Pour l’ensemble des marques ou groupes automobiles que nous avons pu joindre, le résultat de ce vote n’a rien de surprenant. « Le Parlement européen a envoyé aujourd'hui un signal clair et attendu pour la protection du climat : le virage vers l'électromobilité est irréversible. C'est le seul moyen écologique, technologique et économique sensé pour remplacer le plus rapidement possible les moteurs à combustion », commente Volkswagen Group. « La date est connue depuis un an maintenant, et ce vote n’a donc rien de surprenant », nous a-t-on confié chez Kia France. Mais si ce tournant semble donc inévitable et dans la logique des choses, cela ne fera pas que des heureux.

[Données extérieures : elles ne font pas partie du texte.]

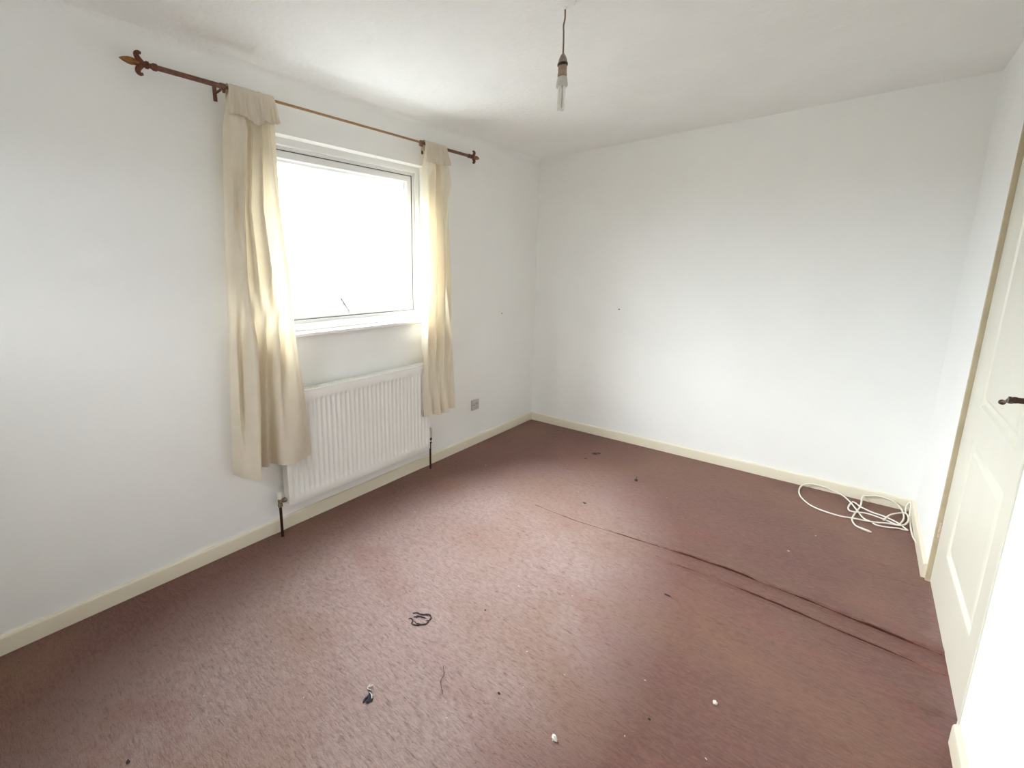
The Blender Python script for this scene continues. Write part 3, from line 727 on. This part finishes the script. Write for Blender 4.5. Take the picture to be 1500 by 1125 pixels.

Cela reste une décision politique avec des conséquences sur des millions de personnes travaillant dans une industrie en plein chamboulement et/ou qui ont besoin de leur voiture pour aller travailler, et n'ont pour le moment pas les moyens d'acheter un véhicule électrique.
Une ambition réaliste ?
Alors du côté des instances représentatives, on tire la sonnette d’alarme : « L’interdiction du thermique, c'est un grand saut dans le vide, et un sabordage industriel », a dénoncé ce jeudi Luc Chatel, président de la Plateforme automobile (PFA), à l’antenne de BFM Business. « En s’enfermant dans une solution unique, l’Europe fait le choix de produire moins et de polluer plus », commente de son côté Xavier Horent, délégué général de Mobilians.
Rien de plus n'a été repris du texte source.